Tuesday, July 28, 2009
The Space Eagle - Operation Star Voyage!
After a small wait of forty years or so I get to finally read the second Space Eagle book from Jack Pearl. The first Whitman novel starring the Space Eagle fell into my young clutches and I absorbed it at right the same time as I was discovering comic books like The Flash and Captain Marvel and getting to see flicks like Planet of the Apes. It was a Doc Savage-esque story of space exploration melded with Bondian intrigue and and derring-do. The hero Paul Girard through use of a Faster-than-Light spacecraft called the SWIFT and some gimmicks and disguises infiltrates a madman's lair and saves the world from utter atomic destruction.
In this sequel Paul Girard and his genius twin sister Julie are back. She developed the SWIFT based on the work of a Russian defector scientist, and this scientist tips off the government that the Soviets (the Cold War still rages in this alternate future) are about to master FTL flight themselves using "Spartanium" the rarest of metals found only behind the Iron Curtain and a small particle of which powers the SWIFT. Paul adopts a disguise, goes behind the Curtain and infiltrates the prison camp that masks and mines the ore. He finds out the threat is real and that the source of the Spartanium is an ancient giant meteor. He returns to the U.S. after some gunplay and prepares to head to Alpha Centauri, the only place where Spartanium is found in the spectrum. He takes with him Samuel Aarons, a giant but gentle black man who is also a family friend.
They go into space and using the FTL drive go almost instantaneously to a planet named Mega-3 where the Megans are not all that happy to see them. The Megans explain in fuller detail to the relatively witless humans the details of FTL transportation but uttlerly refuse to give the primitive humans anymore dangerous Spartnaium. As it turns out the Megans are all too familiar with us, having visited us in those pesky UFOs for quite a while. They do though after becoming convinced of the Space Eagle's virtue, and impressed with a speech given by Sam give the humans another element called Xenon that will make Spartanium useless. The Space Eagle and his deputy return to Earth but before they can make landfall they are intercepted by Space Pirates led by Luchesi Muta who survived his apparent death in the first novel and now wants the get the FTL drive for himself. Ultimatley Paul and Sam escape and defeat the pirates and attempt to drag their space ship the Ming 5 along with in an FTL jump, but the pirate ship is lost in the mists of time. The Space Eagle returns to Earth, seeds the Xenon in the clouds which destroys the Spartanium mine by rendering the mineral useless and the world is safe from tyranny once more.
Pretty dang good stuff. The story this time did seem somewhat more outlandish, losing a bit of the spy intrigue of the first one. But the sci-fi elements are ramped up for sure.
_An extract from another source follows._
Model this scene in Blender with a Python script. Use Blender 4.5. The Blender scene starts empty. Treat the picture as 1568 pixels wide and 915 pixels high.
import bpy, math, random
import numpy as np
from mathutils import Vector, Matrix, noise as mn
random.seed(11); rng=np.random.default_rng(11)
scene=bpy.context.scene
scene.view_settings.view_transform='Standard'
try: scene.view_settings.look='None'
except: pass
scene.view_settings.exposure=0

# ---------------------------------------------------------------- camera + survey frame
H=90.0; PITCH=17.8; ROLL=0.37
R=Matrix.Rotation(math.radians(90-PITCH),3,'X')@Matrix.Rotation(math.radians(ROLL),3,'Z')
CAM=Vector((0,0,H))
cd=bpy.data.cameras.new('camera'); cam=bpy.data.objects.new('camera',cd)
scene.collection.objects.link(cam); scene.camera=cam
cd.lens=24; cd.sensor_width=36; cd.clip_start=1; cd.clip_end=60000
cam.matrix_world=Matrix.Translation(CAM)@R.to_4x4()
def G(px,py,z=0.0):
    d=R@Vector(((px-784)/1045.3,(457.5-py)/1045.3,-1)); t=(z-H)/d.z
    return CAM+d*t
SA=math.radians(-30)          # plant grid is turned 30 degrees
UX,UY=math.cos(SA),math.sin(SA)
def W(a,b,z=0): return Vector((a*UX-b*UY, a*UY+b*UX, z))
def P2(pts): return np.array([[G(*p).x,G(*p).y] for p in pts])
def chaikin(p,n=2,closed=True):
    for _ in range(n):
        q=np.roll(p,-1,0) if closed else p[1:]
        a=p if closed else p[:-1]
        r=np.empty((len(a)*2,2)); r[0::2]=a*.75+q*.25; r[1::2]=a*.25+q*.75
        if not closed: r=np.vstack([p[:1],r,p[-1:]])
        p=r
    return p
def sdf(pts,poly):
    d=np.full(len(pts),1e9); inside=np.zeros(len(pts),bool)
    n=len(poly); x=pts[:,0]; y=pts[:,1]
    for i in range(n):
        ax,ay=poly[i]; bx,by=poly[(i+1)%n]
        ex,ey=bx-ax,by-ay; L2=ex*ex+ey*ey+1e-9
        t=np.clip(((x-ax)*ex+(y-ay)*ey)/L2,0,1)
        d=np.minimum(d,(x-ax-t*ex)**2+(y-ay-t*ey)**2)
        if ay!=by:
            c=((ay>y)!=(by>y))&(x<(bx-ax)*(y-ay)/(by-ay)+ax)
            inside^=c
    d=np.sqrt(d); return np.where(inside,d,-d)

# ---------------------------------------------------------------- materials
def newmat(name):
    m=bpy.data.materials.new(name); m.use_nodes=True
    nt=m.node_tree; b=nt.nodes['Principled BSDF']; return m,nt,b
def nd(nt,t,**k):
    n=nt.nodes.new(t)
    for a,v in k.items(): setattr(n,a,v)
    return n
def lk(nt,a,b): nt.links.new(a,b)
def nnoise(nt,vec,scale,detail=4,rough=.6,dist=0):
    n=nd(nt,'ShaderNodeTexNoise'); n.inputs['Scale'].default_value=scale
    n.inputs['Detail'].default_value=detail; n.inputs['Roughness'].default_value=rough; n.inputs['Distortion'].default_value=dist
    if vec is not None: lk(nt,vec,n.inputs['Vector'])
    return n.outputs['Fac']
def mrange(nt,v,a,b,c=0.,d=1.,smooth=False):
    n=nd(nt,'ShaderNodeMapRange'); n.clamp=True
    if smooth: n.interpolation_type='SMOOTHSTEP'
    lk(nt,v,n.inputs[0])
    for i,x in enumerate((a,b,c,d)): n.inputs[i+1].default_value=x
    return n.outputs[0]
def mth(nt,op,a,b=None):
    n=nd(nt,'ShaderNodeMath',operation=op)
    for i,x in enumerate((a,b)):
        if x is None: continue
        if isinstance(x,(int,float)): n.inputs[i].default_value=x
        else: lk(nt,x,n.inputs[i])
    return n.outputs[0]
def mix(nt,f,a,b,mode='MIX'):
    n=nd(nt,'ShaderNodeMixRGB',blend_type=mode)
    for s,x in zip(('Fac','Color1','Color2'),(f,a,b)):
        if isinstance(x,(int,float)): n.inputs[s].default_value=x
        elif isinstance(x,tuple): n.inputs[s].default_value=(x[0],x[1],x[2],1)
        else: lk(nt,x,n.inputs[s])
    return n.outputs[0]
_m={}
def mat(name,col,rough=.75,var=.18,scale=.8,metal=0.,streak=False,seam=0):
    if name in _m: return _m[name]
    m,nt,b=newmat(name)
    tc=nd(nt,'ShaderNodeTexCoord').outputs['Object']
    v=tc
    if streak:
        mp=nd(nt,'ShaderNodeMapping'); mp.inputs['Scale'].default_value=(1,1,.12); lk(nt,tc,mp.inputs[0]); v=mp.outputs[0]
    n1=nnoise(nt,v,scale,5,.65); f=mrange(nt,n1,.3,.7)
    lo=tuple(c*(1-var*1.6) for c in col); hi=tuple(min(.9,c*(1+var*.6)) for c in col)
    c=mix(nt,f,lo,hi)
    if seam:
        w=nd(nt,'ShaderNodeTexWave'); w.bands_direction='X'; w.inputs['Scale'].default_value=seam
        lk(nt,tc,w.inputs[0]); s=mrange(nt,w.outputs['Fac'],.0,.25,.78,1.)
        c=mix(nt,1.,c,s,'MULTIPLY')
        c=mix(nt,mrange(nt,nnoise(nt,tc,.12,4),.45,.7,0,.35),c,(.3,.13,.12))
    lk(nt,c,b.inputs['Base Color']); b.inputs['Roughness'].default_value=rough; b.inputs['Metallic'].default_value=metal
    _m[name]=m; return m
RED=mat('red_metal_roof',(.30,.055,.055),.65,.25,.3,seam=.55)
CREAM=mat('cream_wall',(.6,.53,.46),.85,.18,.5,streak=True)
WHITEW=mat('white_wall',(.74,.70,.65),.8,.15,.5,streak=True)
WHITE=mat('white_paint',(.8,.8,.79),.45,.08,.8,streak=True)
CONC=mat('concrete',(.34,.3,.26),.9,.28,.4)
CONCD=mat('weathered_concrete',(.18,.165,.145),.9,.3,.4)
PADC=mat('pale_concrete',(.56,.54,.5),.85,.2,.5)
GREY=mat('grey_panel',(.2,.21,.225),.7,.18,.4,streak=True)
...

The Megans are pretty stereotypical aliens -- tiny pale eggheads -- and the whole trip to another solar system is presented in a somewhat bland way. The spectacle of the first novel is lost a little in the mad dash of this plot. The return of Luchesi at the end was a neat surprise, but it might've been one detail too many in an already crowded plot. Nonetheless, this is a slam bang entertaining novel, and well worth the forty-year wait.